Zim's farm grabs over

Nhlalo Ndaba and Bloomberg | 09 February, 2016 00:23
The process resulted in a slump in farm production that severely affected the broader economy - and in disputes over land ownership between new occupants. File photo

Zimbabwe yesterday announced it had no more land for resettlement, signalling the end of a chaotic, 15-year exercise during which 4000 white commercial farmers were forcibly evicted and government treaties violated - leaving many aspirant black landowners high and dry.

"We are satisfied with the programme; obviously it hasn't had a 100% success rate, but we are satisfied," Lands and Rural Settlement Minister Douglas Mombeshora said yesterday.

Since 2000, mostly white commercial farmers have been forcibly and sometimes violently evicted from their land and homes to make way for the settlement of black producers and the members of the power elite.

The process resulted in a slump in farm production that severely affected the broader economy - and in disputes over land ownership between new occupants.

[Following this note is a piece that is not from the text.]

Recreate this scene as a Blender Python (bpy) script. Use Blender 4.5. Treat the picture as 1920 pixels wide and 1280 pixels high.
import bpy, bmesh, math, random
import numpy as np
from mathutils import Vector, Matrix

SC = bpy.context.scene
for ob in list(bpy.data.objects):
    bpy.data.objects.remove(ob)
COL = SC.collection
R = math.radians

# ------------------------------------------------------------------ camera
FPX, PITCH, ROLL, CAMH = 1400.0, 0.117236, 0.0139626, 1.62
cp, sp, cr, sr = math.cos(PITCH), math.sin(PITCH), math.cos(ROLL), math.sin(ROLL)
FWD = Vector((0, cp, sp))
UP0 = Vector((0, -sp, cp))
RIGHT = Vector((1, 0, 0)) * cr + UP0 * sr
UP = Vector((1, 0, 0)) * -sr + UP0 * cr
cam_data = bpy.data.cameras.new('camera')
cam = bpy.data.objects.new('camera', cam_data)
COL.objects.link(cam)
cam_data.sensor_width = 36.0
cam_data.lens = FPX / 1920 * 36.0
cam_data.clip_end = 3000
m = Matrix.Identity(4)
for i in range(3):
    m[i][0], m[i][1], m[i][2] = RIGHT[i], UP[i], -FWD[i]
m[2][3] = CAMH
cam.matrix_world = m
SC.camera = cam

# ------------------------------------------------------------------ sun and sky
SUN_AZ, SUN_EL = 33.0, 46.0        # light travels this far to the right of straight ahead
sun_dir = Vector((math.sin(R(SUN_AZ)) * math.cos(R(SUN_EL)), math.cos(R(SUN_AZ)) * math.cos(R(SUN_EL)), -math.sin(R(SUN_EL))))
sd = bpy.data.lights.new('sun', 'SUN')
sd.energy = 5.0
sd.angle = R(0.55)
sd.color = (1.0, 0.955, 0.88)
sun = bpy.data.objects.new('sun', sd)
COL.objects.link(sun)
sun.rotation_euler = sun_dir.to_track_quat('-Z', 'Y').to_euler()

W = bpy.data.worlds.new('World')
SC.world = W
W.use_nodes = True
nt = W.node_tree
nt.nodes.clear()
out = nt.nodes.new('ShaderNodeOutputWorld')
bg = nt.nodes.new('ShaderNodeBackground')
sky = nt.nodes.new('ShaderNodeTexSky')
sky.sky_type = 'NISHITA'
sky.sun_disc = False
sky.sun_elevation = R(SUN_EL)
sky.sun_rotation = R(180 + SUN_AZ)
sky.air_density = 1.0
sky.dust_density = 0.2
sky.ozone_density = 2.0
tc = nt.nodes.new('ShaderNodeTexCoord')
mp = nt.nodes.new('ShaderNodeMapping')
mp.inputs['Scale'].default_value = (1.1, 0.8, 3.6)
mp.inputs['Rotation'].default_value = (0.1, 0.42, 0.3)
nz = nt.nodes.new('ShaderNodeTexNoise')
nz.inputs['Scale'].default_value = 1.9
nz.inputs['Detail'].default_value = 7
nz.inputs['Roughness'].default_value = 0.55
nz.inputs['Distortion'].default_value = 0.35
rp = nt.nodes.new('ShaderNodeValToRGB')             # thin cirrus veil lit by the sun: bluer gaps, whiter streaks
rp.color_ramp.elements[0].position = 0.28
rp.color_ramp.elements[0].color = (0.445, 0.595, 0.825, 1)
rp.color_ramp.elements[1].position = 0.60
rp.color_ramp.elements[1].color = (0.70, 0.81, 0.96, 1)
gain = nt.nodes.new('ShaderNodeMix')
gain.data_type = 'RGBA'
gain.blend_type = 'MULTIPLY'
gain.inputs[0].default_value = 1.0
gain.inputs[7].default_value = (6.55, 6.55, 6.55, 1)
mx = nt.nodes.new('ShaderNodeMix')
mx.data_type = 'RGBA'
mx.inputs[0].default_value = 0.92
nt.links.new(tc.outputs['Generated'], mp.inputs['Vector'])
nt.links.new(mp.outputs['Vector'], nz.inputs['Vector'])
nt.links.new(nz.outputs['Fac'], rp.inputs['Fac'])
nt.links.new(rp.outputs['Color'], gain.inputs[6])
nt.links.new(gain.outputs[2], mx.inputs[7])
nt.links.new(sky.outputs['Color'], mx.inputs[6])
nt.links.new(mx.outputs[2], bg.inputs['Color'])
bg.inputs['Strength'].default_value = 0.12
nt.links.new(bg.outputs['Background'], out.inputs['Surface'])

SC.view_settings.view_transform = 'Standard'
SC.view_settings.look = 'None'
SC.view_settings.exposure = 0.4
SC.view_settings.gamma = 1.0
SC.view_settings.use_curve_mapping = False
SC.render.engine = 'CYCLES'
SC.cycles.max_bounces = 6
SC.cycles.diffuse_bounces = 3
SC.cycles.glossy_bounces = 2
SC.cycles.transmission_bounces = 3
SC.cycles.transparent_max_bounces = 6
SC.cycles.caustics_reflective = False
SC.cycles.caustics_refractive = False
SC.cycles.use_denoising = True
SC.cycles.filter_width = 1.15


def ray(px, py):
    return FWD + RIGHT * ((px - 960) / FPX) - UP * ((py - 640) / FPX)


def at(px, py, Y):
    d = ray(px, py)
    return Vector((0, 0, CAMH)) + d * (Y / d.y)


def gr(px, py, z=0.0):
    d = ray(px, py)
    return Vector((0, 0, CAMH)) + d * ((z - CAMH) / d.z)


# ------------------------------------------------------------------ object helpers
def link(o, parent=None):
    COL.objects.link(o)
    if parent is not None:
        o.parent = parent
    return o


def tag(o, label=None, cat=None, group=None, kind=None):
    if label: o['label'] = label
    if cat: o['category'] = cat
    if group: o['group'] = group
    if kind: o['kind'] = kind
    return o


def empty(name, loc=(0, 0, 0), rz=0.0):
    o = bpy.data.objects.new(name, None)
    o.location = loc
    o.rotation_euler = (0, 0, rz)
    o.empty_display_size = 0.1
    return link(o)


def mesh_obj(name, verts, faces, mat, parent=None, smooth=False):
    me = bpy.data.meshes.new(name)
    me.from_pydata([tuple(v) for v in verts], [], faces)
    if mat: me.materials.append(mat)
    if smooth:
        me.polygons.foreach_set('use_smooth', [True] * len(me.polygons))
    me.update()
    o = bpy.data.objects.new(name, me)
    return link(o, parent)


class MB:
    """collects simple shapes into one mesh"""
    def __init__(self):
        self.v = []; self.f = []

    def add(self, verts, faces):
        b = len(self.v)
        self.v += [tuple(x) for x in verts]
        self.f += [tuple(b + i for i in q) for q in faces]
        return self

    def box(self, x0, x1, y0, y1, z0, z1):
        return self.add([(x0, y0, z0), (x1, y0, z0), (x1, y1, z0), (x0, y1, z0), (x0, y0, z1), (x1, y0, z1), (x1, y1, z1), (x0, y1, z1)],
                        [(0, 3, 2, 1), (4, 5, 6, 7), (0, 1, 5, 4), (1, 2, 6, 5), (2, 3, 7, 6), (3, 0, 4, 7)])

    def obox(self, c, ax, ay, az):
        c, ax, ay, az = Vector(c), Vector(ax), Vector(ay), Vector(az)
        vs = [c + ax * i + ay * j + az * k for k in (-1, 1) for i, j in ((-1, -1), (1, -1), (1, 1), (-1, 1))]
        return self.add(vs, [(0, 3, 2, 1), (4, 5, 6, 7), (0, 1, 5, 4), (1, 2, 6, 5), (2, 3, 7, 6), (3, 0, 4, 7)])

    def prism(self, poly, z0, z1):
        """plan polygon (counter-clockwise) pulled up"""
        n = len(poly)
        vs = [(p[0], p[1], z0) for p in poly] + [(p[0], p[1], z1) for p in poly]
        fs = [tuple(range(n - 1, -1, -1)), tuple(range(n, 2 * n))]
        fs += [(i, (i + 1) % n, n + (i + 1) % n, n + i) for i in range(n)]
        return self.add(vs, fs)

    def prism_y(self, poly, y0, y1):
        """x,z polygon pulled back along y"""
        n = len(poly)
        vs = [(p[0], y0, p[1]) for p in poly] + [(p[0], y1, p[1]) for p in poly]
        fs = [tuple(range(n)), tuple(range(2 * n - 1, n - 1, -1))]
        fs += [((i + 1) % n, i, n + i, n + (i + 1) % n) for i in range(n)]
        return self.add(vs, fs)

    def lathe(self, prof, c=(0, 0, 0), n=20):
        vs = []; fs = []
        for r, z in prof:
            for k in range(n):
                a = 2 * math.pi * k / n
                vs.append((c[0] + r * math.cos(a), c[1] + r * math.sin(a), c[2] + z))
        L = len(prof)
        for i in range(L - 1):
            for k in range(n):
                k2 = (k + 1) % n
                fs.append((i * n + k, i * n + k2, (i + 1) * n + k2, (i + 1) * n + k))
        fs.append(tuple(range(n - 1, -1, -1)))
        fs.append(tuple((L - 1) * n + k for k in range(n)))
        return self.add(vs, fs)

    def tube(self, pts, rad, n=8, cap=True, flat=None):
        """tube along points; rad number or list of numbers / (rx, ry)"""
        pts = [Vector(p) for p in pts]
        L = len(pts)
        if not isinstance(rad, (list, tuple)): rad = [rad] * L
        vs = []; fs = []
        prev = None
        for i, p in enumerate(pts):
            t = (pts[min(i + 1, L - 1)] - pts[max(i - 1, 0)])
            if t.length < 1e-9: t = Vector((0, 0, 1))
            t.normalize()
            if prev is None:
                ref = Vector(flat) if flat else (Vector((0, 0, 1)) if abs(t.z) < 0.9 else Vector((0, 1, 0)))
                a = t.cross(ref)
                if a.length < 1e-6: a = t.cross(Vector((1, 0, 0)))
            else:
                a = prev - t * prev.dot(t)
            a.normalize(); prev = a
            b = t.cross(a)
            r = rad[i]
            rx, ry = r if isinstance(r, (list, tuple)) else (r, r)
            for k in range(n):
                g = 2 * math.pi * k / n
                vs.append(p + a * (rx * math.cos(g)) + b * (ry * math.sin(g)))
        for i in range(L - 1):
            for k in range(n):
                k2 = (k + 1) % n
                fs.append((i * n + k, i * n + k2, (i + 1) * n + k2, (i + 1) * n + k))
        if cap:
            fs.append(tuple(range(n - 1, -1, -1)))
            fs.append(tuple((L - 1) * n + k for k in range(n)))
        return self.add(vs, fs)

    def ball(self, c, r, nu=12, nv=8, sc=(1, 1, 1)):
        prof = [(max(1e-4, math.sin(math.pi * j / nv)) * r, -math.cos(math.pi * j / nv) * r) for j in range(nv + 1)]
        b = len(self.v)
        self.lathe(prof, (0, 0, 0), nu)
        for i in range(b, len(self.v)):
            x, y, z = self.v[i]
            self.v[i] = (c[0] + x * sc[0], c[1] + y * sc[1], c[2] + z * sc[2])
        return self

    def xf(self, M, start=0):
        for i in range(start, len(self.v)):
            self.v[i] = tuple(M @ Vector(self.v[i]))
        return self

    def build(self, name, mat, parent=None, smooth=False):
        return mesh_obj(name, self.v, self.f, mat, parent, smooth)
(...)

The haphazard, highly politicised resettlement exercise also resulted in numerous beneficiaries - some of them politically connected - getting multiple farms while many others missed out.

Yesterday Mombeshora broke the news.

''Tough luck to those who need to be resettled because land is almost exhausted,'' he said.

Government records indicate that 14.5million hectares were parcelled out during the resettlement process.

The remaining 900000ha are forests, plantations and land owned by foreign holdings through government agreements.

The exhaustion of land comes at a time when chiefs in Masvingo province are pushing for the government to allocate to villagers sugar cane farms in Chiredzi, where South African-owned sugar producer Tongaat Hulett operates.

The chiefs were first promised 4000ha in 2013, but nothing has materialised.

Last month the government started offering the remaining white farmers the option of leasing land that had been targeted for resettlement.

Mombeshora said land availability was being audited.

Owners of more than one farm stand to lose their land to the state.

Opposition political parties have long complained that the land issue was just a vote-buying gimmick.

"It is now emerging, rather crudely, that the Zanu-PF's chaotic land reform was never genuine or about redressing colonial imbalances. It was a shameful vote-buying, patronage jamboree," said the opposition MDC.